Soon after this, Rand began writing novels like We the Living (1936), Anthem (1938) and The Fountainhead (1943). Though Rand was gaining in popularity, nothing had quite the same effect as the release of her so-called “magnum opus” Atlas Shrugged (1957).

Later Life and Legacy

Throughout her books, Rand began fleshing out her philosophy known as Objectivism. The mixture of this philosophy and her books created a wildfire of interest surrounding Rand, with support for her growing year after year.

Despite the growing support, evident through high book sales and public appearances (like on the Phil Donahue Show), Rand was always seen as a fringe figure. Since the beginning of her life Ayn Rand was a fighter, and that fighting was a constant in her life until her death in 1982.

Although Rand is not with us today, her spirit lives on through her devout supporters, continuously good book sales, and organizations such as the Ayn Rand Institute/Atlas Society.

What is Objectivism?

Now that you know about Rand’s life, it’s time to dive into her beliefs as a person. Rand believed that deep down, whether you consciously identify with one or not, you have a philosophy and her’s was known as objectivism.

Objectivism has 5 main tenants of metaphysics, epistemology, ethics, politics, and aesthetics, but her philosophy can be simplified into general principles such as selfishness, atheism, sensory knowledge, and free market capitalism. But what does Rand mean by those 5 subcategories?


Metaphysically, Rand espoused the belief that our existence is reality.

This is the area in which Rand use her atheist world view. Rand not only didn’t believe in god but was keen on telling other people that there was no rational reason for them to either. Rand caught a tremendous amount of flack for her strict atheist principles but was in many ways a trailblazer for the modern atheist movement.

Beyond her statement on atheism, Rand subscribed to the belief that reality is independent of consciousness and that something doesn’t occur just because you simply want it to.

Another major piece to metaphysics according to Rand is Aristotle’s law of identity, simply stating “a” is “a”.


When it comes to epistemology, Rand remained firm that reason is the only means of knowledge.

When talking about reason, she pointed to 3 elements.

  1. Evidence of senses
  2. Humans can form concepts
  3. Logic

With reason being her basis of knowledge, it enabled Rand to speak with absolute certainty of her points.


Out of all of her stances, Rand’s position on ethics has been the most controversial. She believed that selfishness (or egoism) is the key to a moral lifestyle. While Rand was theoretically okay with the concept of you giving to others, she maintained that caring for your own needs first is the only logical (and therefore ethical) way to live.

Anything besides a self-interested model of ethics was seen by Rand as a form of altruism, or self-sacrifice, which she encouraged staying away from at all costs.


Within politics, Rand argued in favor of a political system in which individual liberties trump all, what you achieve is yours, and the initiation of force is outlawed.

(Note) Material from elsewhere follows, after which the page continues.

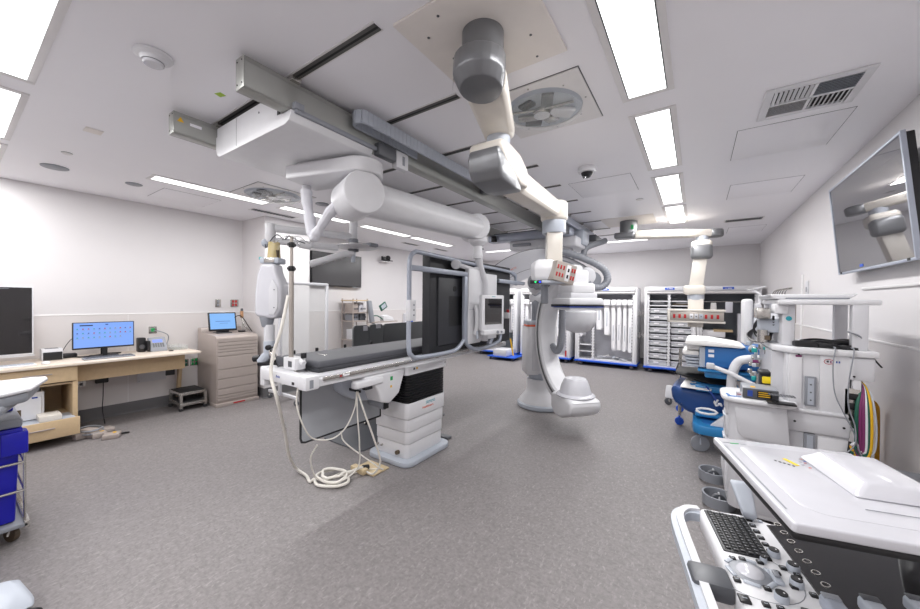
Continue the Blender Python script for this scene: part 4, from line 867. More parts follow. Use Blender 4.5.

Rand was not an anarchist, leaving issues regarding courts, police and the military to the government.

Besides political systems, Rand talked about extending the Jeffersonian “Separation of Church and State” to a “Separation of State and Economics.” This meant reverting all government interventions into the economy including redistribution, corporate welfare, and antitrust laws.


Ayn Rand appreciated value oriented art in the vein of romanticism. Important characteristics of art to her were larger than life characters which epitomized reason and inspired the viewer to be a better person.

Rand is a great philosopher, and her experiences in life gave her power behind her words. She never repeated the constant conservative tropes that “philosophers” like Ben Shapiro do. Rather, she reverted to creating her own grouping of ideas, showing just how qualified she is to be the “Cool Kid’s Philosopher.”